Как явствует из заголовка, одной из таких сильных, выделенных точек фикционального мира является интрадиегетический образ – живописный портрет главного героя. Он, однако, не единственный визуальный образ, фигурирующий в повествовании, и начать анализ лучше будет с другого, мало соприкасающегося с ним в тексте. Это сцена маленького лондонского театра, где играет молодая актриса Сибила Вэйн, предмет первой любви Дориана Грея, – а еще точнее, сама фигура актрисы, выступающей на сцене. Конечно, театральный образ – не чисто визуальный, а синестетический, и в романе подробно описывается не только облик, но и голос Сибилы. Однако в данном случае важна не внутренняя форма образа, а способы его текстуального представления – то есть обрамления.

Образ Сибилы на сцене помещен в тройную рамку. Первая рамка – собственно театральная рампа, которая создает контраст между чистой, простодушной, артистически талантливой девушкой и «жалким театриком» (с. 75/59)[182], где ей приходится выступать: его фальшивой роскошью, малокультурной публикой, скверным оркестром и актерской труппой. Эта рамка олицетворена в амбивалентной фигуре антрепренера-еврея Айзекса, который держит Сибилу и ее семью в долговой кабале и фактически выступает как сводник между Сибилой и Дорианом. Он зазывает Дориана впервые зайти в его театр, а в дальнейшем помогает познакомиться с юной актрисой. В облике этого «урода» (monster – с. 75/60), показчика красоты и торговца судьбой[183], воплощены двойственные «блеск и нищета» театра: «Волосы у него были сальные, завитые, а на грязной манишке сверкал громадный бриллиант» (то есть фальшивый – с. 75/59).

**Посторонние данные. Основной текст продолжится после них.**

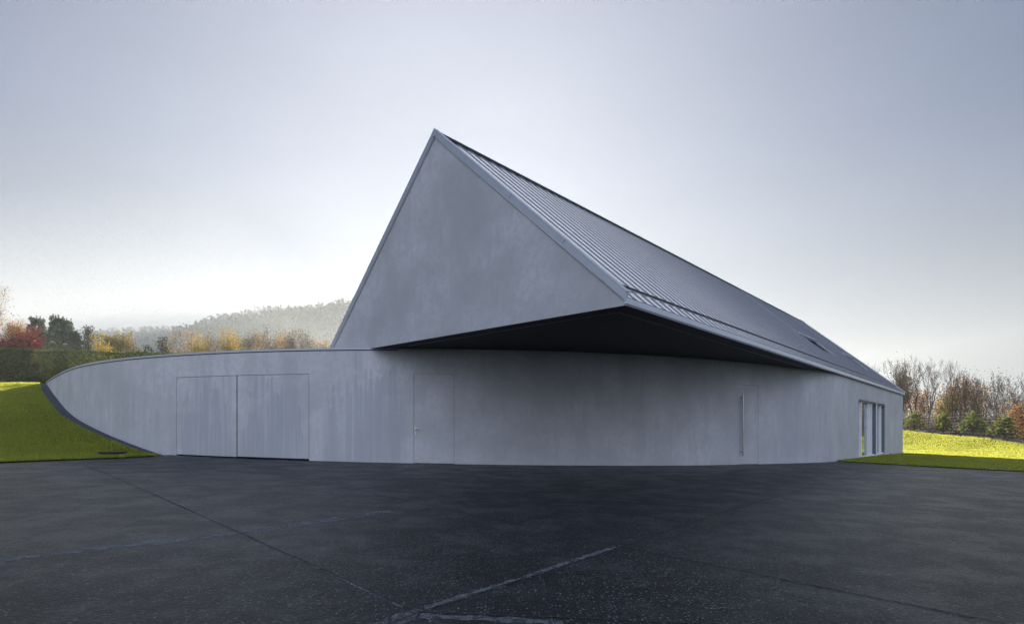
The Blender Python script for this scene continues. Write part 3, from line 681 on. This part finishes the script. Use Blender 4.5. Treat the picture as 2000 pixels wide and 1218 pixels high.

Вторая рамка театрального образа носит жанровый характер. Обратившись к «театральной» тематике, романное повествование в главах IV – VIII само принимает драматическую, сценическую форму. Эпизод начинается с длинной беседы Дориана с его другом лордом Генри, в ходе которой он, как в театральной экспозиции, рассказывает предысторию своего романа с Сибилой[184]. Дальнейшие перипетии разворачиваются катастрофически быстро, в течение полутора суток, почти как в классической трагедии: вечером после разговора с другом Дориан дает любимой обещание жениться на ней; на следующий день Сибила провожает в Австралию брата, который не одобряет ее связь с неизвестным джентльменом и полон «мелодраматической» тревоги за сестру[185]; вечером друзья Дориана вместе с ним присутствуют на очередном спектакле в театре, где Сибила играет из рук вон плохо; разочарованный Дориан объявляет ей о разрыве, затем, одумавшись, наутро пишет было письмо с извинениями, но уже поздно – той же ночью Сибила покончила с собой. Мелодраматическая конструкция сюжета оправдывает эффектные совпадения (во время прощальной прогулки с братом Сибила мельком видит в парке своего жениха, проезжающего в коляске в компании каких-то дам; Дориан пишет ей письмо, не успев прочесть другое письмо, где сообщалось о ее смерти) и позволяет мотивировать даже внезапный сценический провал Сибилы, который казался бы неправдоподобным в нетеатрализованном, чисто романическом повествовании. Актриса, до того успешно игравшая влюбленных шекспировских героинь, утрачивает свое искусство, пережив сама счастливое чувство любви (случалось ли подобное в истории театра?)[186], причем эта профессиональная дисквалификация происходит мгновенно, сразу после предложения Дориана, хотя о его любви Сибила догадывалась уже несколько недель; еще более искусственным приемом выглядит то, что простодушная девушка сама прекрасно сознает причины своей неудачи на сцене и сразу же после спектакля подробно объясняет их Дориану – а заодно читателям романа, избавляя от этих объяснений автора. Психологическое правдоподобие открыто принесено в жертву драматическим эффектам, и хотя такие эффекты вообще нередки в «Портрете Дориана Грея», связанном с традицией театрализованного романа XIX века[187], но в эпизоде с Сибилой Вэйн они сконцентрированы в особенно высокой степени, формируя рамку «театральности» вокруг образа, не только представляемого на сцене, но и описываемого в повествовании.